Now comes the problem that the queue seems to be being processed very slowly. Time to kick off a bunch of queue runners in parallel, I think.
Another couple of ideas came to mind:
pre-loading DNS - with a local BIND running and a sizeable cache, one could perhaps make a script that would look up MX records for the domains in the user list, causing them to be cached locally; then when sendmail comes to look them up, they'll already be here. You could also heavily parallelize that, unlike the serial processing of sendmail (smtp or single queue running).

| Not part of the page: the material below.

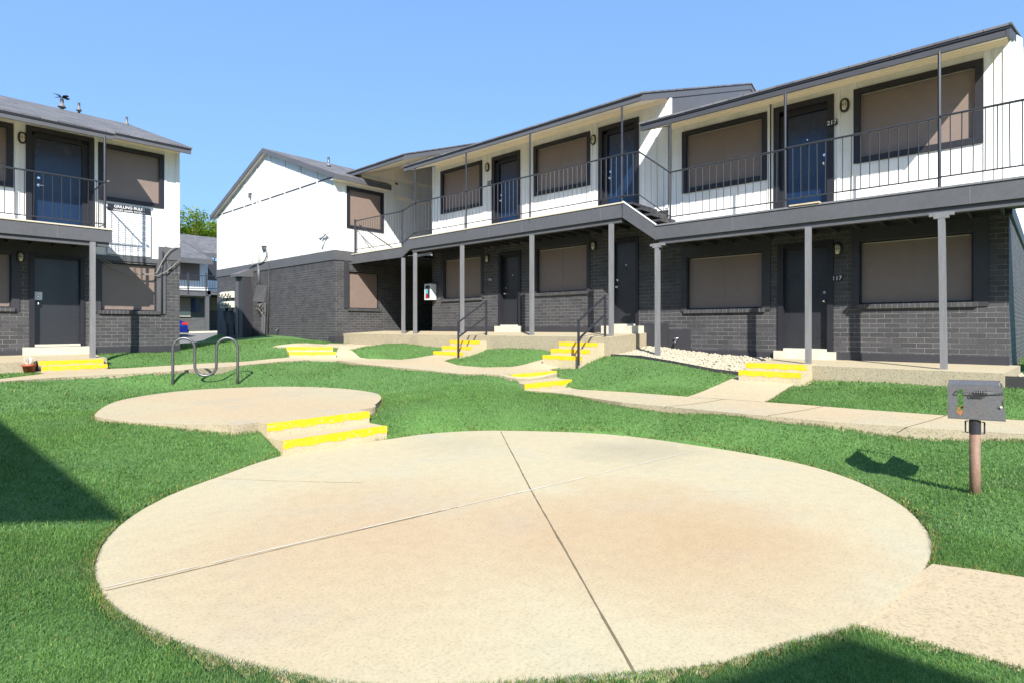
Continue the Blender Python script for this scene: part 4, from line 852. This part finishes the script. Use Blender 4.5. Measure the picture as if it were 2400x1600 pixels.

progress monitoring - I wrote a SQL fragment that can pull out the status of the queue and store it in another table, where it can be queried to produce graphs both realtime and after completion of the rate of sending. This is quick and dirty, but works:
CREATE TABLE jmb_stats_send (
id SMALLINT(5) UNSIGNED, -- per lm_sent.id = mailout identifier
date DATETIME, -- really, we should have a unique key across id/date
total MEDIUMINT(8) UNSIGNED,
remaining MEDIUMINT(8) UNSIGNED
);
INSERT INTO jmb_stats_send
SELECT s.id,
NOW() AS date,
s.numsent AS total,
count(q.id) AS remaining
FROM lm_sendq q, lm_sent s
WHERE q.mid = s.id
GROUP by s.id;
SELECT * FROM jmb_stats_send;
I stuck the INSERT into a small php and loaded it via cron like the resume script.